I’ve mentioned consistency a couple of times. Let me clarify. If one chart uses multipliers, another chart uses column shifts, on some charts high rolls are good, on other charts high rolls are bad, in some cases I’m rolling under some attribute, but in other cases the attribute is a modifier to a die roll looking at a particular target score, that is INconsistent. The designer must try to minimize those times when the player has to think about the charts and how to use them so that he is free to think about the battle and how to fight it.

Buck Surdu

Buck’s “Look Sarge, no charts” ACW rules.

 

I like to play other sets of rules to get ideas, but there are mechanics I like that would be incompatible with the other aspects of a particular design. This is why I get frustrated when people “design” a set of rules by just stealing bits and pieces of others’ thoughts and rules or start making changes in the middle of a game or after just one play test. If the designer did his job — and certainly not all of us do our jobs well — he’s carefully balanced a number of features, mechanics, rules, etc. so that TOGETHER they evoke those aspects of the historical period the designer thought were MOST salient. By making willy-nilly changes — often caused by a single result that someone in the game didn’t like — you risk upsetting that balance.

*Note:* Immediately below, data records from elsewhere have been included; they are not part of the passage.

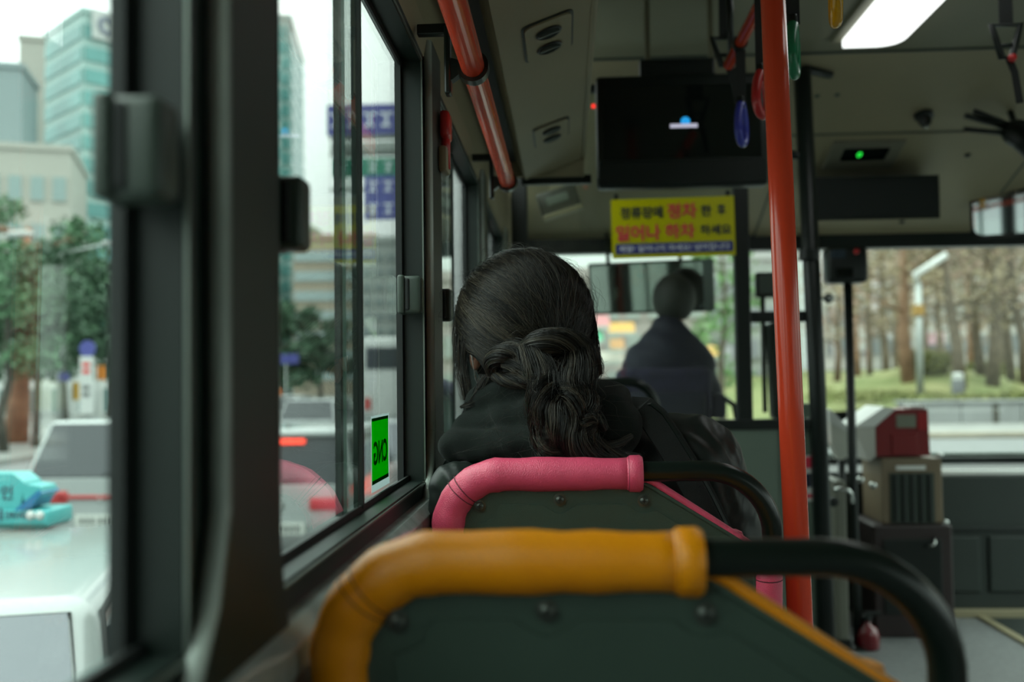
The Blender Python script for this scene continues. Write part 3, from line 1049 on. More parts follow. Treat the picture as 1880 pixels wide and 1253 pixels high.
part('cross_bar', box(PX1, PX2, YP + 0.0, YP + 0.03, at(1400, 582, Y=YP).z - 0.02, at(1400, 582, Y=YP).z + 0.02, 0.004), M['black'], t)

# post at the aisle end with its bracket
t = thing('stanchion', 'thick black stanchion right of the red pole', 'pole', (PX2, YP, FLOOR))
ztop = at(1482, 128, Y=YP).z
part('tube', tube([(PX2 + 0.02, YP, FLOOR), (PX2 + 0.006, YP, 1.3), (PX2 - 0.022, YP, ztop)], 0.031, 18), M['black'], t, smooth=True)
part('top_arm', tube(arc_path([(PX2 - 0.022, YP, ztop - 0.03), (PX2 - 0.018, YP, ztop + 0.005), (PX2 + 0.095, YP + 0.05, ztop - 0.005)], 0.02, 5), 0.017, 12), M['black'], t, smooth=True)
part('side_arm', tube([(PX2 - 0.08, YP, at(1460, 283, Y=YP).z), (PX2 - 0.015, YP, at(1460, 288, Y=YP).z)], 0.015, 12), M['black'], t, smooth=True)
part('collar', tube([(PX2 - 0.012, YP, 1.76), (PX2 - 0.010, YP, 1.80)], 0.037, 18), M['black'], t, smooth='auto')

# notice on the panel behind the pole
a, c = at(1474, 838, Y=YP), at(1495, 922, Y=YP)
t = thing('door_notice', 'small white and red sticker right of the red pole', 'sticker', (a.x, YP + 0.018, c.z))
part('sheet', box(a.x - 0.02, c.x, YP + 0.017, YP + 0.020, c.z, a.z), M['white'], t)
part('red_band', box(a.x - 0.019, c.x - 0.001, YP + 0.0155, YP + 0.017, a.z - 0.045, a.z - 0.004), M['redprint'], t)
part('print_block', box(a.x + 0.002, c.x - 0.006, YP + 0.0155, YP + 0.017, c.z + 0.05, c.z + 0.10), M['dkprint'], t)
part('red_line', box(a.x - 0.015, c.x - 0.004, YP + 0.0155, YP + 0.017, c.z + 0.012, c.z + 0.026), M['redprint'], t)

# ---- yellow notice
YS = 3.60
q = [at(1121, 367, Y=YS), at(1347, 360, Y=YS), at(1351, 468, Y=YS), at(1125, 476, Y=YS)]
so = (q[0] + q[1] + q[2] + q[3]) / 4
sr = ((q[1] - q[0]) + (q[2] - q[3])).normalized()
sr.y = 0
sr.normalize()
su = Vector((0, -1, 0)).cross(sr) * -1
su = Vector((-sr.z, 0, sr.x))
SW, SH = ((q[1] - q[0]).length + (q[2] - q[3]).length) / 2, ((q[0] - q[3]).length + (q[1] - q[2]).length) / 2
t = thing('notice_board', 'yellow Korean notice with red and black letters below the television', 'sign', so)
mt = Matrix(((sr.x, 0, su.x, so.x), (0, 1, 0, so.y), (sr.z, 0, su.z, so.z), (0, 0, 0, 1)))
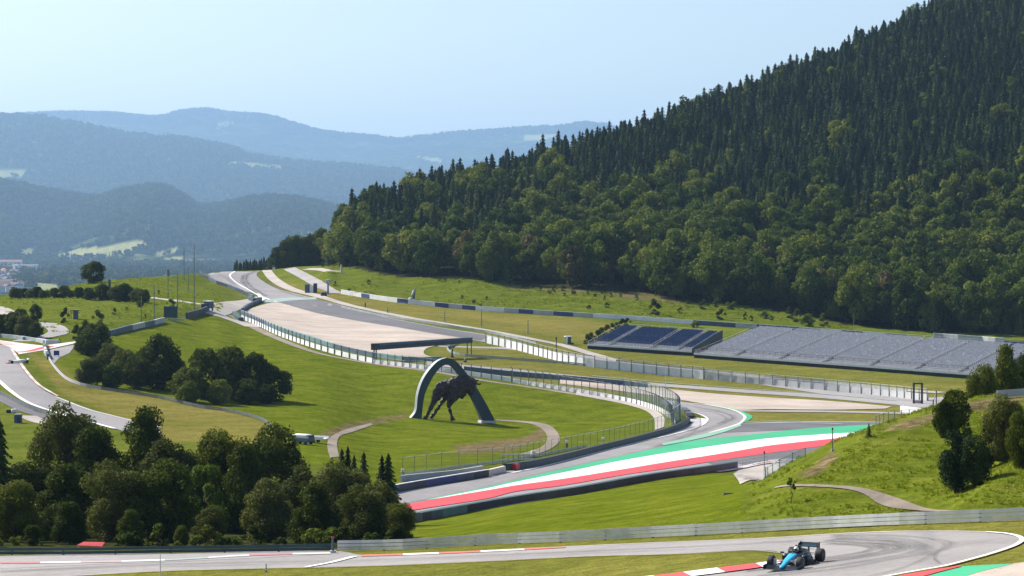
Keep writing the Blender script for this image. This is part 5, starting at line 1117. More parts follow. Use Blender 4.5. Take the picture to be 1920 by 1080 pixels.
# ---------------------------------------------------------------- people
M['cloth_dark'] = plain('dark_cloth', (0.03,0.035,0.045), 0.9); M['skin'] = plain('skin', (0.45,0.27,0.19), 0.6); M['cloth_white'] = plain('white_cloth', (0.7,0.7,0.7), 0.9); M['hair'] = plain('hair', (0.03,0.02,0.015), 0.8)
def person(px, py, label, top, legs, h=1.76, rz=0.0, ymin=None, step=0.12):
    p = hit(px, py, 0, ymin); k = h/1.76; bm = bmesh.new(); sk = bm.verts.layers.skin.verify()
    J = {'pel':(0,0,.95,.15,.11), 'sp':(0,0,1.15,.14,.10), 'ch':(0,0,1.36,.17,.11), 'nk':(0,-.01,1.50,.055,.055), 'hd':(0,-.03,1.62,.085,.10), 'tp':(0,-.03,1.70,.07,.08),
         'hl':(.10,0,.86,.09,.09), 'kl':(.12,-.06,.48,.06,.065), 'al':(.13,step,.09,.04,.045), 'tl':(.14,step-.17,.04,.04,.03), 'hr':(-.10,0,.86,.09,.09), 'kr':(-.11,-.03,.48,.06,.065), 'ar':(-.12,-step,.09,.04,.045), 'tr':(-.13,-step-.17,.04,.04,.03),
         'sl':(.20,0,1.42,.06,.06), 'el':(.27,.04,1.14,.045,.045), 'wl':(.24,-.16,.98,.03,.03), 'fl':(.22,-.25,.96,.03,.02), 'sr':(-.20,0,1.42,.06,.06), 'er':(-.27,.04,1.14,.045,.045), 'wr':(-.24,-.16,.98,.03,.03), 'fr':(-.22,-.25,.96,.03,.02)}
    v = {}
    for n_, (x, y, z, ra, rb_) in J.items():
        q = bm.verts.new((x*k, y*k, z*k)); q[sk].radius = (ra*k, rb_*k); v[n_] = q
    v['pel'][sk].use_root = True
    for e in ('pel sp','sp ch','ch nk','nk hd','hd tp','pel hl','hl kl','kl al','al tl','pel hr','hr kr','kr ar','ar tr','ch sl','sl el','el wl','wl fl','ch sr','sr er','er wr','wr fr'):
        a, b = e.split(); bm.edges.new((v[a], v[b]))
    me = bpy.data.meshes.new('person'); bm.to_mesh(me); bm.free(); me.materials.append(M['skin']); o = add('person', me); o.location = p; o.rotation_euler = (0, 0, rz)
    sm = o.modifiers.new('skin', 'SKIN'); sm.use_smooth_shade = True; o.modifiers.new('sub', 'SUBSURF').levels = 1; o.modifiers['sub'].render_levels = 2
    tag(o, label, 'person')
    def cloth(name, rings, mat):
        mb = MB(); mb.loft([[(x0+rx*k*math.cos(6.2832*i/12), y0+ry*k*math.sin(6.2832*i/12), z*k) for i in range(12)] for (x0, y0, z, rx, ry) in rings]); return mb.build(name, mat, o, True)
    cloth('shirt', [(0,0,.90,.19,.14),(0,0,1.0,.17,.13),(0,0,1.2,.18,.14),(0,0,1.38,.23,.14),(0,0,1.46,.18,.11),(0,0,1.50,.08,.08)], top)
    for s_ in (-1, 1):
        cloth('sleeve', [(s_*.20,0,1.45,.085,.085),(s_*.25,.03,1.28,.075,.075),(s_*.28,.04,1.12,.065,.065)], top)
        st = step if s_ > 0 else -step
        cloth('trouser_leg', [(s_*.09,0,.95,.11,.13),(s_*.11,-.02,.75,.10,.11),(s_*.12,-.04,.48,.08,.09),(s_*.125,st*.9,.12,.07,.08)], legs)
        mb = MB(); mb.box((s_*.13,st-.07,.05), (.11*k,.28*k,.10*k)); mb.build('shoe', M['black'], o, bevel=.02)
    cloth('hair', [(0,.01,1.62,.10,.115),(0,.0,1.72,.098,.11),(0,-.01,1.79,.06,.07)], M['hair'])
    mb = MB(); mb.box((0,-.145*k,1.63*k), (.025,.04,.05)); mb.build('nose', M['skin'], o, bevel=.008); return o
person(1063, 841, 'track marshal in white top and dark trousers standing at the mesh fence', M['cloth_white'], M['cloth_dark'], 1.82, .3, 330)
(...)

As Scott Fisher, the designer of Arc of Fire and Check Your Six!, would say, at the end of the day, YOU are the sculptor. YOU (and at least a couple of people willing to play the game with you) need to feel that your game is the statue of David. If others agree, that’s a bonus. I don’t even know how many games I’ve designed over the years, and only G.A.S.L.I.G.H.T. has had any kind of commercial success. Many of the sets of which I’m most proud have been largely overlooked. You also won’t get it right the first time. (The HAWKs were subjected to at least two of the three complete sets of rules on my way to Look, Sarge, No Charts: WWII that I wrote, tested, and burned, nor were they subjected to the two complete WWII skirmish sets I wrote and threw away before Beer and Pretzels Skirmish.)

Don’t be afraid to chuck it all in and start over, but also, don’t give up on your ideas too soon. You may well have the next Fire and Fury at your fingertips.